Singapore restructures media, telecommunications and personal data regulators; digital business to benefit

Written on 30 Sep 2016

This article is written by and published on behalf of Director Koh Chia Ling and Senior Associate Gerald Tan of OC Queen Street.

A. The Restructuring

Singapore’s Infocomm Development Authority (“IDA”) and Media Development Authority (“MDA”) will be restructured to form the Infocomm Media Development Authority (“IMDA”) and the Government Technology Organisation (“GovTech”), confirming an earlier statement made in January 2016 to the same effect.

Additionally, the Personal Data Protection Commission (“PDPC”) would be brought under the oversight of the IMDA.

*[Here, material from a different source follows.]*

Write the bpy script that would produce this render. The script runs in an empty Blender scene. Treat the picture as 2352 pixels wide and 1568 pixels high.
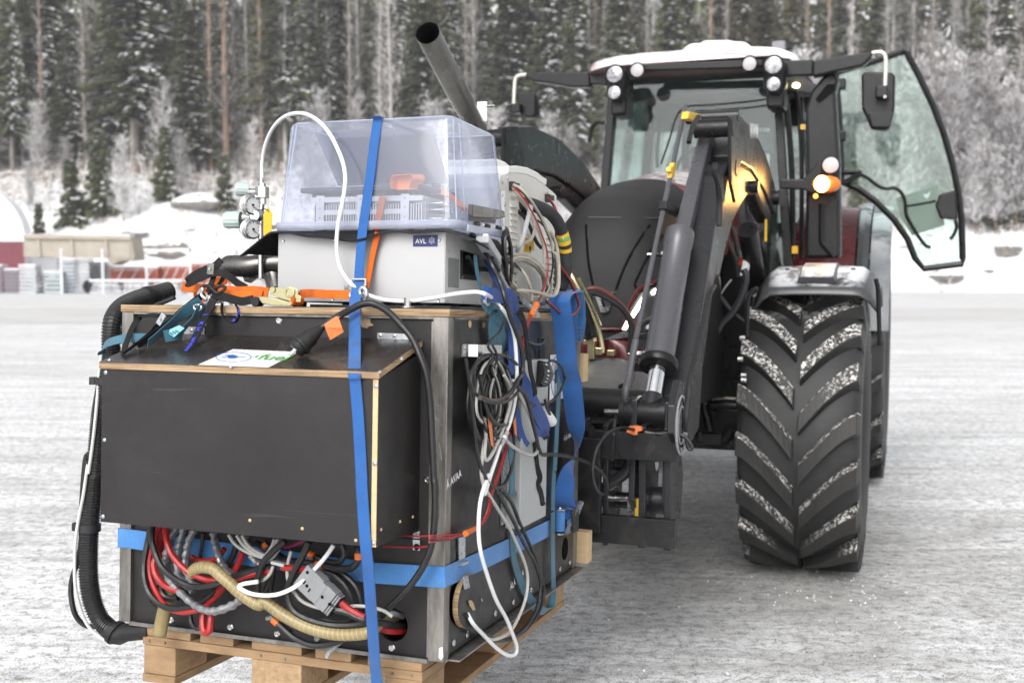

The IMDA officially comes into being on 1 October 2016, with the IDA and the MDA ceasing to exist. They follow the launch of the Infocomm Media 2025 plan in August 2015, which recognises the increasing centripetal force of the digital economy exerted across a wide range of sectors and the rapidly-increasing expansion of tech, media and comms businesses.

B. Regulatory functions

Under the IDA / MDA regime, telecommunications licensing and regulatory issues was under the purview of IDA, while MDA exercised licensing power over the media landscape. The new IMDA brings together the regulatory functions of the IDA and the MDA. The regulatory process is thus expected to be more streamlined, and companies in the digital space would hopefully benefit from this. By bringing together info-communications and media oversight into one single authority in the IMDA, convergent tech, media and comms businesses would cease to have to deal with separate info-communications and media regulatory agencies.

Since the coming into force of the Personal Data Protection Act 2012, personal data protection concerns have been key among many tech, media and comms businesses. By including the PDPC under the new IMDA, personal data protection oversight is brought into the same fold as media and info-communications technology concerns, thus allowing for a greater convergence and synergies in regulatory oversight over tech, media and comms businesses.

C. Policy functions and the development of the “Smart Nation” plan

In Singapore’s push to become a “Smart Nation”, GovTech is set to play a central role. It will be involved in helping to develop technologies that assist in productivity and functionality.

The IMDA would also be involved with technology start-ups, assisting in their funding and deployment of these start-ups’ services.